Candy Crush and it’s sweet, sweet manipulative game design

So I briefly played Candy Crush (when I say briefly I mean I sunk enough time into it to get to level 39) and gave up in a fit when I had to get tickets to continue. There was a post on reddit about why it’s so addictive which I commented on and a few redditors found the comment useful so I’ll post it here (with minor edits).

TL;DR really easy to play, clear goals, lots of juicy feedback, a sense of challenge, ability to shortcut using IAP, social competition

Here’s a few of my thoughts, it doesn’t cover everything, but to me these are some of the important ones from a game design POV…

As a game designer when I first saw Candy Crush I thought it was a pretty average game. However after playing it I realised that it has a very clever underlying design that appeals to the various psychological needs of casual players. It also provides an experience that is in a way, quite similar to gambling.

First off it’s extremely simple to play, tap to swap two candies. Can’t see one to swap? It will show you an available swap after a little bit. There’s a bit of skill involved in choosing which candies to swap, which gives the player some sense of control, but the game is mostly based on luck and often some levels can’t be won (unless of course you have money to spend on in-app purchases if you can afford it…).

After a swap, candies will fall down to replace those that disappeared and often a combo will happen. There’s heaps of positive, juicy reinforcement when something big like this happens. Lots of bright animations and a voice that says things like “Nice”.

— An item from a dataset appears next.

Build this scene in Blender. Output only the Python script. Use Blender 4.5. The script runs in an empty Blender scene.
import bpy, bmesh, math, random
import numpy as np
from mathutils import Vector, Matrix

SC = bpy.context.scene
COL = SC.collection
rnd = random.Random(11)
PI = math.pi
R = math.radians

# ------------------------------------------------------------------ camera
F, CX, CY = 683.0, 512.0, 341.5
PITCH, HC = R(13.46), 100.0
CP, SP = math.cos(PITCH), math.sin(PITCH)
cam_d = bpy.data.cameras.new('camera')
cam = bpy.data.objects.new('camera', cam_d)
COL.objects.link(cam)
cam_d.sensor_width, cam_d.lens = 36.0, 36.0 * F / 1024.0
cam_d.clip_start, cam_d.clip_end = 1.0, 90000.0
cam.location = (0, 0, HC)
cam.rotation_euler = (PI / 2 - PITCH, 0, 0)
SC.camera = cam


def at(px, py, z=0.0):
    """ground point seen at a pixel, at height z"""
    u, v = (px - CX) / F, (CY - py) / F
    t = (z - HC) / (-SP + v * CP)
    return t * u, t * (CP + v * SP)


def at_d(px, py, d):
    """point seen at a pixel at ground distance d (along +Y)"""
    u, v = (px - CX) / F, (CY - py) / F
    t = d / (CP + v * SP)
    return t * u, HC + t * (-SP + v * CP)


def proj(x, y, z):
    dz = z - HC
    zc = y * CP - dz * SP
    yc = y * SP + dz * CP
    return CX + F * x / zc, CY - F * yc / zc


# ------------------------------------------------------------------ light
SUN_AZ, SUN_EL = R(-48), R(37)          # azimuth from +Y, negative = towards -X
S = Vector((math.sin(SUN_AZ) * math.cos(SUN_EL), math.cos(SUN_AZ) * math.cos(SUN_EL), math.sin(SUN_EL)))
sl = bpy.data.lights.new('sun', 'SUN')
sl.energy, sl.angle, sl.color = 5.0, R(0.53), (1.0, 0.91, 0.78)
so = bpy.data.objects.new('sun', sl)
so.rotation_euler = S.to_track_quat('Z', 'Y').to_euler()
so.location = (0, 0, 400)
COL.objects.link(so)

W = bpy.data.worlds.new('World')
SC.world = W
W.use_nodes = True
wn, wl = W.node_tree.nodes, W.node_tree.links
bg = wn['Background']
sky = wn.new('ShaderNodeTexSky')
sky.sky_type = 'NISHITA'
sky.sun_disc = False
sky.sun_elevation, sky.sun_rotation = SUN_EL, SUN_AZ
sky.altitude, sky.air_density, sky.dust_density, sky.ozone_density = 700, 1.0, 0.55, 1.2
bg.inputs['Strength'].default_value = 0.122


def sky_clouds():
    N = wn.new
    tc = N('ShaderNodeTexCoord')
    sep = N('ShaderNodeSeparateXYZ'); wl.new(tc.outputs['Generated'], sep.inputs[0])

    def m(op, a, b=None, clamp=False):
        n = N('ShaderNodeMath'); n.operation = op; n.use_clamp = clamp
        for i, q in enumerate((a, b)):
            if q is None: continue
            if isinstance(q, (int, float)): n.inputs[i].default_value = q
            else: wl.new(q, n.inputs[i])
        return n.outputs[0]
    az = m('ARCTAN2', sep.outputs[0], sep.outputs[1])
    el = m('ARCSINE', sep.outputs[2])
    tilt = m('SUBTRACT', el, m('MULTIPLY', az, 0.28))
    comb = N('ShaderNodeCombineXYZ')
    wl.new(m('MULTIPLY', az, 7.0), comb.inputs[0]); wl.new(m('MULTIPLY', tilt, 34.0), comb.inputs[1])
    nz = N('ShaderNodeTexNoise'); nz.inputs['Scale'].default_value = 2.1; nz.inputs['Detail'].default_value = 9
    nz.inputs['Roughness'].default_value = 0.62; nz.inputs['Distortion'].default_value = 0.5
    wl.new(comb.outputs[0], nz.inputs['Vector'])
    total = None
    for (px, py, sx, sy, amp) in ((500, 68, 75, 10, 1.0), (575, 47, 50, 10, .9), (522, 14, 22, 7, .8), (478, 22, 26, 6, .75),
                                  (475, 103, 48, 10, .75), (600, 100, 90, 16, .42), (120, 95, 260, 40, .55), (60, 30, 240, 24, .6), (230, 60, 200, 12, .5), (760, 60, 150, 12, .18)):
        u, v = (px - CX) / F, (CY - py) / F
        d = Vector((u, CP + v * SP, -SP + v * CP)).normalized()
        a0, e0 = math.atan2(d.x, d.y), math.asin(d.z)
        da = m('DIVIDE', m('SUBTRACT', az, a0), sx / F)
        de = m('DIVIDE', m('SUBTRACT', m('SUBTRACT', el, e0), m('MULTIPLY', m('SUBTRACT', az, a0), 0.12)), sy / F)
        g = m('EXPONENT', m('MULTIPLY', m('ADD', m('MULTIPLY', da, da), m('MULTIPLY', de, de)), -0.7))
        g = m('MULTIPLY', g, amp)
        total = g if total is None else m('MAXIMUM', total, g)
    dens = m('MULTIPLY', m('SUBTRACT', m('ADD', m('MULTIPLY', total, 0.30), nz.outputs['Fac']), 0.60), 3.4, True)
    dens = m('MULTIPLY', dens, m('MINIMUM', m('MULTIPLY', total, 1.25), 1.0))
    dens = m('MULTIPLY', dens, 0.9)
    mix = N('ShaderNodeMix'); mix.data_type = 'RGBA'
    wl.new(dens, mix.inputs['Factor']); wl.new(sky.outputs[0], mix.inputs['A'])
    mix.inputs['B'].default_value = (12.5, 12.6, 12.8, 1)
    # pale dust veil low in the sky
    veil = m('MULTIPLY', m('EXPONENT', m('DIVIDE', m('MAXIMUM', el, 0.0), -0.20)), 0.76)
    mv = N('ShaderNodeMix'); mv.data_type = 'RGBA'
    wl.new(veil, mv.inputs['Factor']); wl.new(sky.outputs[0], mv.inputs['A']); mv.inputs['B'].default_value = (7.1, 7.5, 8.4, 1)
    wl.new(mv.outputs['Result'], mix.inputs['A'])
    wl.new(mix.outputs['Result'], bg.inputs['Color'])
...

The goal is simple, complete the level and move on to the next. Each level is different, providing new and interesting challenges. Some are harder than others based on the design of the level, but these are interlaced with easy ones in order provide a relief from the difficult ones.

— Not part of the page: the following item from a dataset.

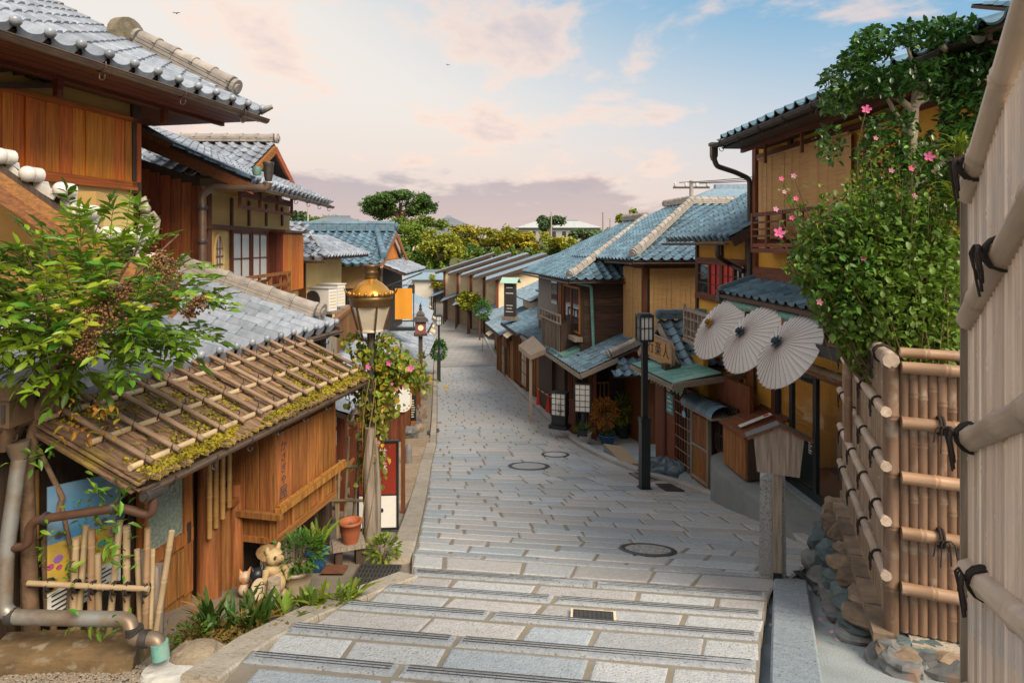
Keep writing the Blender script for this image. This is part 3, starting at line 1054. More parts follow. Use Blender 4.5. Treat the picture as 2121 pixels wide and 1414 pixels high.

Also, some of the levels are ridiculous, as in ‘this-level-will-take-days-of-attempts-to-complete’ ridiculous. And this is simply because some levels can’t be complete with the set of candies provided. This is super frustrating, and it’s a gamble as to when you’ll complete the level, however once you do complete it, your sense achievement is incredible. This ties in to the concept of Fiero in game design. Of course you can shortcut this process using IAPs to buy super candies. These candies won’t just beat the level automatically, you still have to use them correctly and this involves some skill, but they do help in fast tracking it. (On a side note I’m personally against IAPs that provide shortcuts in games for those with money as I feel it’s unfair to those who don’t have the money, however it is a very popular strategy for making money these days).

Finally, throw in some social competition via Facebook so you can compare progress to your friends and then you’re set to rake in 500,000 euros a day apparently!

2 thoughts on “Candy Crush and it’s sweet, sweet manipulative game design”

  1. Thanks for the post on this. I think you nailed it. The juicy feedback, the challenge, reward. Will you be at GSummit?

  2. Thanks! I won’t be at GSummit this year unfortunately but will be watching all the updates. I hope you enjoy the event!